U.S. rolls out new chip-related export controls as China makes industry advances
The Biden administration is rolling out new export controls on critical technologies, including quantum computing and semiconductor goods, as China makes advances in the global chips industry.
Released by the U.S. Department of Commerce on Friday, the rules cover quantum computers and components; advanced chipmaking tools; some components and software related to metals and metal alloy; as well as high-bandwidth chips, a critical component for AI applications.
The department cited “national security and foreign policy reasons” for the move, and said it was the product of extensive discussions with international partners.
These restrictions cover worldwide exports, but include exemptions for countries that add similar controls, as Japan and the Netherlands have done in the past. The department’s Bureau of Industry and Security (BIS) expects more countries will move to impose similar measures.
“Today’s action ensures our national export controls keep step with rapidly evolving technologies and are more effective when we work in concert with international partners,” Alan Estevez, under secretary of the bureau, said in a statement.
“Aligning our controls on quantum and other advanced technologies makes it significantly more difficult for our adversaries to develop and deploy these technologies in ways that threaten our collective security,” he added.
Officials will hold a 60-day public comment period before issuing a final ruling.
Along with semiconductors, both China and the U.S. seek to be leaders in quantum computing, which they see as a potentially transformative technology.
Though China is not explicitly named in the documents, the controls are in line with a series of moves the Biden administration has taken to limit Beijing’s developments in areas such as AI and computing.
BIS said it is also continuing to strengthen relationships with its allies to boost the effectiveness of export controls aimed at degrading Russia’s military capabilities, as well as its “enablers” such as Belarus and Iran.
U.S. export control efforts hit road bumps
Amid increased restrictions and tech sanctions from Washington, Beijing has ramped up its self-sufficiency push, setting up billions in investments in critical technologies to strengthen its chip-making industry.
A recent analysis of China’s semiconductor technology by Tokyo-based semiconductor research company TechanaLye found that Chinese-made processor chips are approaching a level just three years behind the industry leader, Taiwan Semiconductor Manufacturing Co Ltd, according to Nikkei Asia.
As the U.S. continues to step up controls, the global industry has shown a degree of reluctance.
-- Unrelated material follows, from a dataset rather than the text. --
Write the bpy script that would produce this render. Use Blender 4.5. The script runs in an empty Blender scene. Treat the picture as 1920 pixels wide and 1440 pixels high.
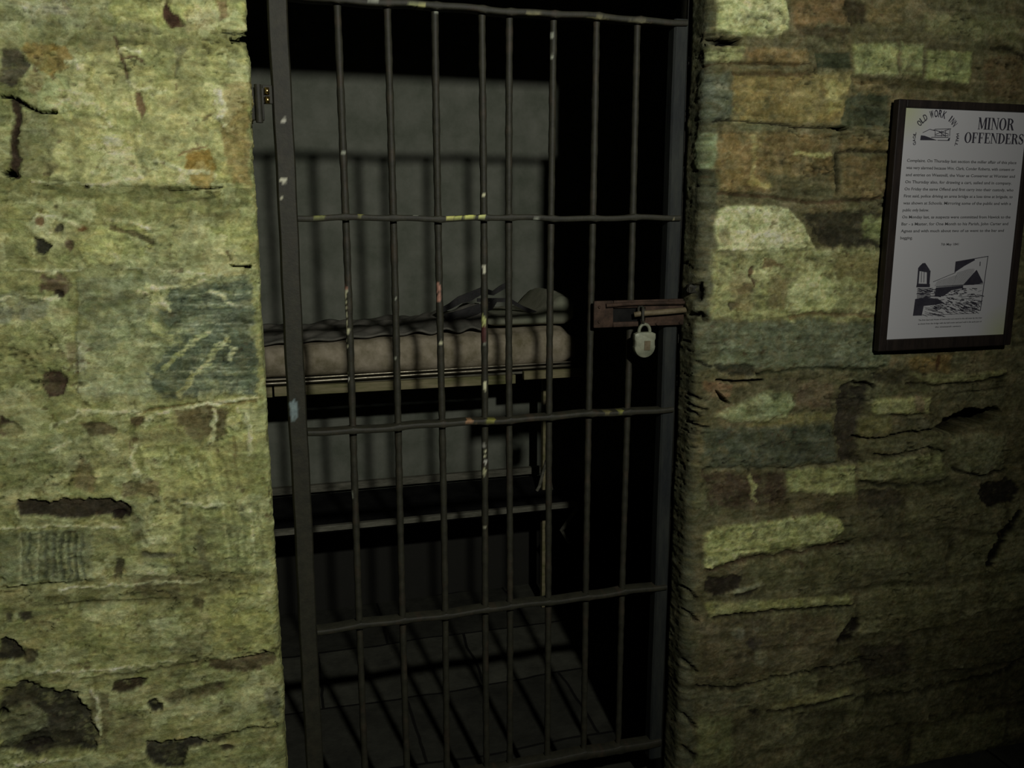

China is the largest semiconductor market in the world, and its firms remain key clients of many of the world’s leading semiconductor companies, including those in the U.S.
On Wednesday, the chief executive of Dutch chip equipment giant ASML, which is restricted from providing its industry-leading advanced semiconductor equipment to China, reportedly said that the U.S.-led restrictions have become more “economically motivated” over time, adding that he expects more pushback.
The Dutch government has said it will take ASML’s economic interests into account when deciding whether to tighten semiconductor export rules further.
Meanwhile, South Korean Trade Minister Cheong Inkyo reportedly said this week that the U.S. should offer more incentives if it wants Seoul to comply with additional export curbs on China’s semiconductors.
Beijing has long maintained that the U.S. and its allies’ chip restrictions are anti-competitive and hurt the global semiconductor supply chain.